If Congress expands the “gross violation” standard, this administration could use Global Magnitsky sanctions—or the threat of them—to achieve its goals. The 2021 presidential memorandum said as much: “agencies engaged abroad shall consider … the full range of diplomatic and assistance tools and, as appropriate, financial sanctions, visa restrictions, and other actions.”
That would be a heavy cudgel in the arsenal of an administration intent on promoting gender ideology. It would obviate the need for other legislation that progressives have advanced to achieve these goals, such as the so-called Global Respect Act and the Globe Act.
Similarly, it’s not hard to imagine that expanded Global Magnitsky language would target foreigners who seek to protect the unborn. The White House has been ardent in its support of abortion at home and abroad. Democrats in Congress have pushed legislation to remove abortion restrictions or codify abortion access.
Internationally, influential voices from the World Health Organization to the United Nations’ human rights apparatus to Amnesty International insist that abortion is a human right. This claim is false, as a matter of both fact and international law. No international human rights treaty includes a right to abortion. But abortion proponents don’t get hung up on that inconvenient truth.
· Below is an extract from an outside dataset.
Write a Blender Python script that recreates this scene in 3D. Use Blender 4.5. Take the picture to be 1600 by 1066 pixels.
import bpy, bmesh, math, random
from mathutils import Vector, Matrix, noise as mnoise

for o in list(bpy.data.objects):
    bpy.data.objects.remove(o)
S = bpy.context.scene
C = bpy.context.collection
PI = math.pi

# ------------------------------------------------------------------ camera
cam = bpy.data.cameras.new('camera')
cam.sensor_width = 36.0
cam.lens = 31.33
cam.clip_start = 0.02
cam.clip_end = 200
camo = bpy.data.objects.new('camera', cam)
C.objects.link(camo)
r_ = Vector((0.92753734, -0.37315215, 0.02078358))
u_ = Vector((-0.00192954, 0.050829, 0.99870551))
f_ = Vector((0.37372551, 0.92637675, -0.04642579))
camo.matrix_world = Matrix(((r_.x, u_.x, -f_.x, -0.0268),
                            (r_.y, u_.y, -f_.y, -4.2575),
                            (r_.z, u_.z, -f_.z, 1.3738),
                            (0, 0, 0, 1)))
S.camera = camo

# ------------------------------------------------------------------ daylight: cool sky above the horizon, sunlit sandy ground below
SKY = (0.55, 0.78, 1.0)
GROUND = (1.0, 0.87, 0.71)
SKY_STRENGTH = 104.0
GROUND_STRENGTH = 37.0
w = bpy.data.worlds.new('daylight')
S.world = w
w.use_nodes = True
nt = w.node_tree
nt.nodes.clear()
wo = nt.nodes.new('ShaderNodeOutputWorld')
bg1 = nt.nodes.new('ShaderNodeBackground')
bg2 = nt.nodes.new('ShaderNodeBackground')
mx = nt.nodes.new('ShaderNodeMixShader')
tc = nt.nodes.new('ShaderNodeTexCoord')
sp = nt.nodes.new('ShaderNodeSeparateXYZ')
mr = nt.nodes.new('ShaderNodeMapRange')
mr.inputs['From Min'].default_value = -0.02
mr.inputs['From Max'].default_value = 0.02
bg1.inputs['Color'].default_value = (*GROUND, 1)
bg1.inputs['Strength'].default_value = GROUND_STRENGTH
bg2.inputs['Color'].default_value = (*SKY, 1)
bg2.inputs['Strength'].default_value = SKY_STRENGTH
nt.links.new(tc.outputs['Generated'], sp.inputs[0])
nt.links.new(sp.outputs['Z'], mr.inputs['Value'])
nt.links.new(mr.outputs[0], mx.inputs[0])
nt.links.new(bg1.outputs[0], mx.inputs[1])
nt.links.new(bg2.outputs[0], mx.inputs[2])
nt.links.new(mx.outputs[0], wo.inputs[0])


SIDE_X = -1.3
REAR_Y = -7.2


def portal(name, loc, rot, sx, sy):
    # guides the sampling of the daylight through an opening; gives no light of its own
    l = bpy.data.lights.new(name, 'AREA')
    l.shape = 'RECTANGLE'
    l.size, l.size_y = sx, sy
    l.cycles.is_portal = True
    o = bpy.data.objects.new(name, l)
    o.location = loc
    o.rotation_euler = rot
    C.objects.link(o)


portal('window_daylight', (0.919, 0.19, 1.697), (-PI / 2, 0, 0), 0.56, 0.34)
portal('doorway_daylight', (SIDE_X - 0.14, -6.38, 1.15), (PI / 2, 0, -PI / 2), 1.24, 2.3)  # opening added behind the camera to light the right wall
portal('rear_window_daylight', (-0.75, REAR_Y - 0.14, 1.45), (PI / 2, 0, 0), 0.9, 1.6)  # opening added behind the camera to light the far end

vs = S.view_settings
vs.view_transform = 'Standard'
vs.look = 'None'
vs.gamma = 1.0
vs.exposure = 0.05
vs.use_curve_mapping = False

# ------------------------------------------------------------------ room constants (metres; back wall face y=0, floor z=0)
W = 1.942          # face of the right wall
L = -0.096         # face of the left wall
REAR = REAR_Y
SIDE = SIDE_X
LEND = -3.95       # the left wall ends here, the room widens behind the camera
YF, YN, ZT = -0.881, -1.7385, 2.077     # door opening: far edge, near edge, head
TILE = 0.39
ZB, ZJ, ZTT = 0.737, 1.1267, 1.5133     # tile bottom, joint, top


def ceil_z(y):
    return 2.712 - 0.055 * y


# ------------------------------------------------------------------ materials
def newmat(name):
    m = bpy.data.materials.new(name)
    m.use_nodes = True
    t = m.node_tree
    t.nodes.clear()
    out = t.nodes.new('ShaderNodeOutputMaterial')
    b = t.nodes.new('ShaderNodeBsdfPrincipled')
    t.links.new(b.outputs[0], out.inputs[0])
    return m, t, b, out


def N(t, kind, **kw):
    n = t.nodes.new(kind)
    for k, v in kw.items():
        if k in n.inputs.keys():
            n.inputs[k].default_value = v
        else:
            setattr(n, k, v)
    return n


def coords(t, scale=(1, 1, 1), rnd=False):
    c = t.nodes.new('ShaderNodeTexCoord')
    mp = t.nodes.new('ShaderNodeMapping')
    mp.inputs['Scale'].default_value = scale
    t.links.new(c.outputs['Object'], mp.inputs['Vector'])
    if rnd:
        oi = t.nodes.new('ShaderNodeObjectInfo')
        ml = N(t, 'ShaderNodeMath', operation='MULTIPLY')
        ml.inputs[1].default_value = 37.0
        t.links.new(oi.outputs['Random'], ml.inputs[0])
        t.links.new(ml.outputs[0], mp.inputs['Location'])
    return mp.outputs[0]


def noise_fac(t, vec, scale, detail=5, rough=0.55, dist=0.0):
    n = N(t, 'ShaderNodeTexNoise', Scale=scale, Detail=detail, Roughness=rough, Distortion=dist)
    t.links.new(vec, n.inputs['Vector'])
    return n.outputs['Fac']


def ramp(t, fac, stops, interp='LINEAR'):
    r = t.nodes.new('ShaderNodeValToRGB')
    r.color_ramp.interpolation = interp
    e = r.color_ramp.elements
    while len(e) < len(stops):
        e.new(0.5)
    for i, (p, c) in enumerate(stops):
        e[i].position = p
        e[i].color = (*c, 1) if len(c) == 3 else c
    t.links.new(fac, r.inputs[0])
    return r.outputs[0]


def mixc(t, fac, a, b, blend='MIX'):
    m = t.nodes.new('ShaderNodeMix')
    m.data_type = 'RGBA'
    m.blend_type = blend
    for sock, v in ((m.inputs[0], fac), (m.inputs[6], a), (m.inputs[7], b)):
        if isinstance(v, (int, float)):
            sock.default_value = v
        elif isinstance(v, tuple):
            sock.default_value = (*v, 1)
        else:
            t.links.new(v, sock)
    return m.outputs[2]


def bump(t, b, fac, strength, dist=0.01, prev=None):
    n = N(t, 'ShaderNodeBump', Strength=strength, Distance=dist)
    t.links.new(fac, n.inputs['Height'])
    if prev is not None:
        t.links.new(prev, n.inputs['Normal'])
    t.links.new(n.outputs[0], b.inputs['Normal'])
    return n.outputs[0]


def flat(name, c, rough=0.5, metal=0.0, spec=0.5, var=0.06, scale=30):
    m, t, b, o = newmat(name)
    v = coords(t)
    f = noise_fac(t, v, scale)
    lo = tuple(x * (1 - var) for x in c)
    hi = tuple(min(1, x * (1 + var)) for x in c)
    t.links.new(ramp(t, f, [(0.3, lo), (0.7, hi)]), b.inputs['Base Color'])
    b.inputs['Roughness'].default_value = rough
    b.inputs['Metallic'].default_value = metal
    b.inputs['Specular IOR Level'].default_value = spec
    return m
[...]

Already countries that protect the unborn in their laws face extreme pressure from the United States and international groups to legalize abortion. Countries on the receiving end of such pressure campaigns range from Kenya to Ecuador to the Dominican Republic. Global Magnitsky sanctions could cripple pro-life politicians and religious leaders in these and other countries, like those that have joined the Geneva Consensus Declaration.
And if other countries see the U.S. using sanctions to impose an ideological—and controversial—agenda, Global Magnitsky will become a much less effective instrument.
As it is, the Global Magnitsky Act already deters or punishes human rights violators. There is no good reason to exchange a term clearly defined in law with a new ambiguous phrase. It’s not a far stretch from ambiguity to politicization. In that case, freedom of speech and freedom of religion—our most fundamental rights—will be the first casualties.